How to find the envelope of the family of curves $(x-t)^2 + (y-t^2)^2 = 1$?

Based on the given, the family of curves can be describe a set of circles whose centers are the points along the parabola $x=y^2$.

To find the envelope, I am aware that I have to find the partial derivative of the given with respect to $t$ and solve simultaneuously the given equation and its partial derivative with respect to $t$.

Here is my incomplete solution.

Let $f(x,y,t)=(x-t)^2 + (y-t^2)^2 - 1=0$

$f_t(x,y,t)=-2(x-t) + (-4t)(y-t^2)=0$

$f_t(x,y,t)= (x-t) + (2t)(y-t^2)=0$

What is the most efficient way to solve simultaneously $f$ and $f_t$? Please feel free to share your thoughts. Any comment and suggestion will be highly appreciated.

Answer 1

What you have is the general way to find the envelope of a family of curves. It doesn't look very easy, and I think there are easier ways to do this.

You want the values of $x$ and $y$ for which $f$ has a repeated root with respect to $t$. That is what it means that a function and its derivative have a common root.
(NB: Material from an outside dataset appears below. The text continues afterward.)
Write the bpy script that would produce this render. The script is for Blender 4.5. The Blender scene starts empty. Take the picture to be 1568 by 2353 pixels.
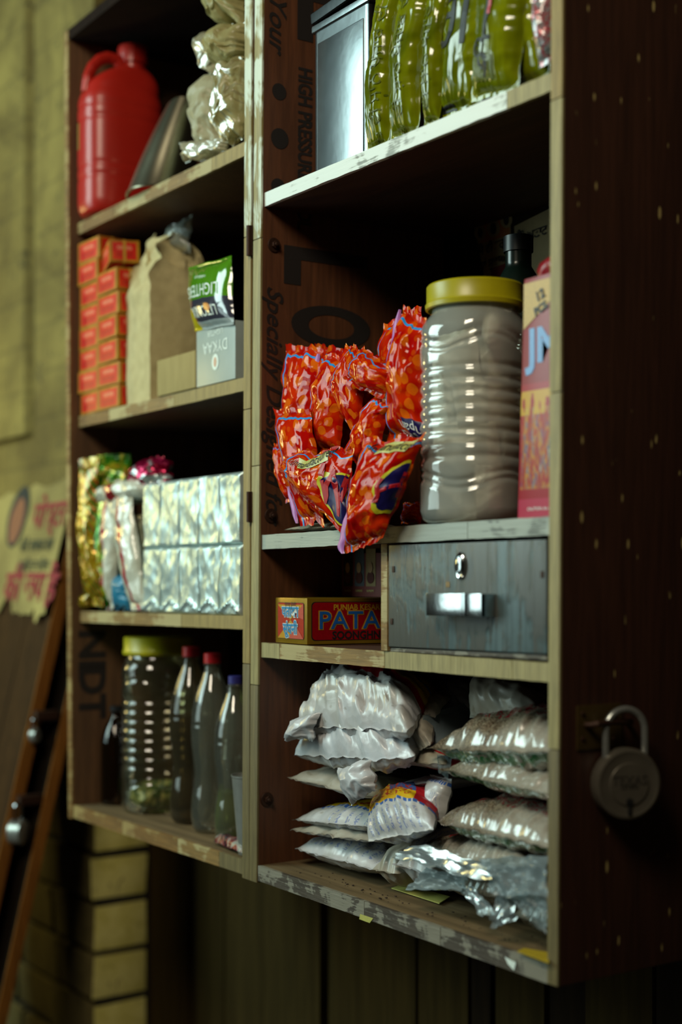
import bpy, bmesh, math, random
from mathutils import Vector, Matrix, noise
V = Vector
PI = math.pi
SC = bpy.context.scene
COL = SC.collection
RN = random.Random(11)

# ---------------------------------------------------------------- camera, world, lights, exposure
# World frame: X runs along the fronts of the cupboards, Y goes into them, Z up; Z = 0 is the eye height.
CAM = V((1.195, -1.09, 0.0))
FP, CX, HY = 3267.0, 784.0, 1335.0          # focal length in pixels of the 1568x2353 frame, centre column, horizon row
SY, CY = 0.8298, 0.5580
cd = bpy.data.cameras.new('camera')
cam = bpy.data.objects.new('camera', cd); COL.objects.link(cam)
cam.location = CAM
cam.rotation_euler = (PI / 2, 0, math.asin(SY))
cd.sensor_width = 36; cd.lens = FP * 36 / 2353
cd.shift_y = (HY - 1176.5) / 2353
cd.clip_start = 0.05
cd.dof.use_dof = True; cd.dof.focus_distance = 1.98; cd.dof.aperture_fstop = 1.9
SC.camera = cam
SC.view_settings.view_transform = 'Standard'
SC.view_settings.look = 'None'
SC.view_settings.gamma = 1
SC.view_settings.use_curve_mapping = False
SC.view_settings.exposure = 0.0
SC.cycles.max_bounces = 8; SC.cycles.transparent_max_bounces = 24
SC.cycles.sample_clamp_indirect = 3.0

wd = bpy.data.worlds.new('world'); SC.world = wd; wd.use_nodes = True
wd.node_tree.nodes['Background'].inputs[0].default_value = (0.34, 0.25, 0.14, 1)
wd.node_tree.nodes['Background'].inputs[1].default_value = 0.022

def area(name, loc, aim, sx, sy, power, col):
    ld = bpy.data.lights.new(name, 'AREA'); ld.shape = 'RECTANGLE'
    ld.size = sx; ld.size_y = sy; ld.energy = power; ld.color = col
    o = bpy.data.objects.new(name, ld); COL.objects.link(o)
    o.location = loc
    o.rotation_euler = (V(aim) - V(loc)).to_track_quat('-Z', 'Y').to_euler()
    return o
# the shop's open front: cool daylight high in front of the cupboards; a warmer opening beyond their left end
area('daylight_doorway', (-2.15, -2.25, 1.25), (-0.45, 0.1, 0.35), 1.35, 1.5, 62, (0.74, 1.0, 0.94))
area('doorway_lower_part', (-2.15, -2.25, 0.10), (-0.45, 0.1, 0.0), 1.35, 0.7, 8, (0.76, 1.0, 0.95))
area('warm_fill_right', (0.75, -1.9, 1.85), (-0.7, 0.1, 0.1), 0.8, 0.8, 44, (1.0, 0.89, 0.68))  # warm fill added high at the right for inner left walls and brick ends
area('side_window', (-3.2, -0.9, 0.45), (-2.5, 0.3, 0.35), 0.4, 0.5, 9, (1.0, 0.82, 0.30))

# ---------------------------------------------------------------- geometry helpers
def ray(x, y):
    t = (x - CX) / FP; s = (HY - y) / FP
    return V((CY * t - SY, SY * t + CY, s))
def W(x, y, Y=0.0):                       # the point of plane Y seen at a pixel of the photograph
    d = ray(x, y); return CAM + d * ((Y - CAM.y) / d.y)
def WX(x, y, X):                          # the same on a plane X
    d = ray(x, y); return CAM + d * ((X - CAM.x) / d.x)
def WZ(x, y, Z):
    d = ray(x, y); return CAM + d * (Z / d.z)
def WP(x, Z, Y):                          # pixel column on plane Y at height Z
    p = W(x, HY, Y); p.z = Z; return p

WL = {}
class B:
    def __init__(s): s.v = []; s.f = []; s.uv = []
    def add(s, pts, faces, uvs=None):
        n = len(s.v); s.v += [V(p) for p in pts]
        for i, f in enumerate(faces):
            s.f.append([n + k for k in f]); s.uv.append(uvs[i] if uvs else [(0, 0)] * len(f))
        return s
    def grid(s, fn, nu, nv, flip=False, u0=0., u1=1., v0=0., v1=1.):
        pts = []; uvp = []
        for j in range(nv + 1):
            for i in range(nu + 1):
                u = u0 + (u1 - u0) * i / nu; v = v0 + (v1 - v0) * j / nv
                pts.append(fn(u, v)); uvp.append((u, v))
        fs = []; us = []
        for j in range(nv):
            for i in range(nu):
                a = j * (nu + 1) + i; q = [a, a + 1, a + nu + 2, a + nu + 1]
                if flip: q.reverse()
                fs.append(q); us.append([uvp[k] for k in q])
        return s.add(pts, fs, us)
    def hexa(s, p):                       # p: 4 bottom (ccw from above) then 4 top
        q = [(0, 0), (1, 0), (1, 1), (0, 1)]
        return s.add(p, [(3, 2, 1, 0), (4, 5, 6, 7), (0, 1, 5, 4), (1, 2, 6, 5), (2, 3, 7, 6), (3, 0, 4, 7)], [q] * 6)
    def box(s, x0, x1, y0, y1, z0, z1, M=None):
        p = [V(c) for c in ((x0, y0, z0), (x1, y0, z0), (x1, y1, z0), (x0, y1, z0), (x0, y0, z1), (x1, y0, z1), (x1, y1, z1), (x0, y1, z1))]
        if M: p = [M @ c for c in p]
        return s.hexa(p)
    def lathe(s, prof, n=40, c=(0, 0, 0), rf=None, M=None, cap=(1, 1)):   # prof [(r,z)]; rf(theta, r, z) -> (r, z)
        pts = []; m = len(prof)
        for k, (r, z) in enumerate(prof):
            for i in range(n):
                a = 2 * PI * i / n; rr, zz = (r, z) if rf is None else rf(a, r, z)
                p = V((rr * math.cos(a), rr * math.sin(a), zz))
                pts.append((M @ p if M else p) + V(c))
        fs = []; us = []
        for k in range(m - 1):
            for i in range(n):
                j = (i + 1) % n
                fs.append([k * n + i, k * n + j, (k + 1) * n + j, (k + 1) * n + i])
                us.append([(i / n, k / (m - 1)), ((i + 1) / n, k / (m - 1)), ((i + 1) / n, (k + 1) / (m - 1)), (i / n, (k + 1) / (m - 1))])
        if cap[0]: fs.append(list(range(n - 1, -1, -1))); us.append([(0, 0)] * n)
        if cap[1]: fs.append([(m - 1) * n + i for i in range(n)]); us.append([(0, 1)] * n)
        return s.add(pts, fs, us)
    def tube(s, pts, r, n=8, closed=False):
        pts = [V(p) for p in pts]; out = []; m = len(pts); up = V((0.13, 0.21, 0.97))
        for i, p in enumerate(pts):
            a = pts[(i - 1) % m] if (closed or i) else p; b = pts[(i + 1) % m] if (closed or i < m - 1) else p
            t = (b - a).normalized(); x = t.cross(up)
            if x.length < 1e-3: x = t.cross(V((1, 0, 0)))
            x.normalize(); y = x.cross(t); rr = r[i] if isinstance(r, (list, tuple)) else r
            for k in range(n):
                q = 2 * PI * k / n; out.append(p + (x * math.cos(q) + y * math.sin(q)) * rr)
        fs = []
        for i in range(m if closed else m - 1):
            for k in range(n):
                a = i * n + k; b = i * n + (k + 1) % n; c = ((i + 1) % m) * n + (k + 1) % n; d = ((i + 1) % m) * n + k
                fs.append([a, b, c, d])
        if not closed: fs += [list(range(n - 1, -1, -1)), [(m - 1) * n + k for k in range(n)]]
        return s.add(out, fs)
    def build(s, name, m, parent=None, smooth=True, bevel=0, origin=None, merge=0, sharp=35, bseg=2):
        me = bpy.data.meshes.new(name)
        if origin is None:
            lo = V([min(p[k] for p in s.v) for k in range(3)]); hi = V([max(p[k] for p in s.v) for k in range(3)])
            origin = V(((lo.x + hi.x) / 2, (lo.y + hi.y) / 2, lo.z))
        origin = V(origin)
        me.from_pydata([p - origin for p in s.v], [], s.f)
        ul = me.uv_layers.new(name='UVMap'); li = 0; flat = []
        for q in s.uv:
            for c in q: flat += [c[0], c[1]]
        ul.data.foreach_set('uv', flat)
        bm = bmesh.new(); bm.from_mesh(me)
        if merge: bmesh.ops.remove_doubles(bm, verts=bm.verts, dist=merge)
        if bevel: bmesh.ops.bevel(bm, geom=bm.edges[:], offset=bevel, segments=bseg, profile=0.7, affect='EDGES', clamp_overlap=True)
        bmesh.ops.recalc_face_normals(bm, faces=bm.faces) if not getattr(s, 'keepn', False) else None
        for f in bm.faces: f.smooth = smooth
        if smooth:
            for e in bm.edges:
                if len(e.link_faces) == 2 and e.calc_face_angle(0) > math.radians(sharp): e.smooth = False
        bm.to_mesh(me); bm.free()
        me.materials.append(m)
        o = bpy.data.objects.new(name, me); COL.objects.link(o)
        WL[o.name] = origin.copy()
        if parent: o.parent = parent; o.location = origin - WL[parent.name]
        else: o.location = origin
        return o

def tag(o, label=None, cat=None, group=None, kind=None):
    if label: o['label'] = label
    if cat: o['category'] = cat
    if group: o['group'] = group
    if kind: o['kind'] = kind
    return o
def empty(name, loc, label=None, cat=None, group=None):
    o = bpy.data.objects.new(name, None); COL.objects.link(o); o.location = loc
    o.empty_display_size = 0.02; WL[o.name] = V(loc)
    return tag(o, label, cat, group)
def copy_tree(o, loc=None, rz=None, label=None, parent=None):
    c = o.copy(); COL.objects.link(c); c.parent = parent
    if loc is not None: c.location = loc; WL[c.name] = V(loc)
    if rz is not None: c.rotation_euler = rz if hasattr(rz, '__len__') else (0, 0, rz)
    if label: c['label'] = label
    for ch in o.children: copy_tree(ch, parent=c)
    return c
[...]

Luckily, this is a solved problem for polynomials, and it is given by where the discriminant is equal to $0$

Unfortunately, however, the answer is a little complicated: $$ 256 x^6 + 256 x^4 y^2 - 640 x^4 y - 752 x^4 - 512 x^2 y^3 + 96 x^2 y + 448 x^2 + 256 y^4 - 640 y^3 + 144 y^2 + 640 y - 400=0 $$ I don't think I would personally have had the perseverance to extract that from your two equations, and I'm happy that I can just look up the fourth degree discriminant, or in this case make WolframAlpha look it up for me.

Answer 2

Parametric equation of parabola is $p(t) =(x,y) = (t, t^2) $

Unit tangent vector is $ u = \dfrac{ (1, 2 t) }{\sqrt{1 + 4 t^2}} $

Unit normal vector is $ v = \dfrac{ (-2 t, 1 ) }{\sqrt{1 + 4 t^2}}$

Normal line at $t$ is $q(t) = (t, t^2) + s \dfrac{(-2 t, 1 )}{\sqrt{1 + 4 t^2}}$

Take $s = 1$ (because the radius of the circle is $1$ ) then the inner envelope is parametrically given by

$q(t) = ( t - \dfrac{2 t}{ \sqrt{1 + 4 t^2}} , t^2 + \dfrac{1}{\sqrt{1 + 4 t^2}} )$

or you can take s = -1 and this lead to the outer envelope.

$q(t) = ( t + \dfrac{2 t}{ \sqrt{1 + 4 t^2}} , t^2 - \dfrac{1}{\sqrt{1 + 4 t^2}} )$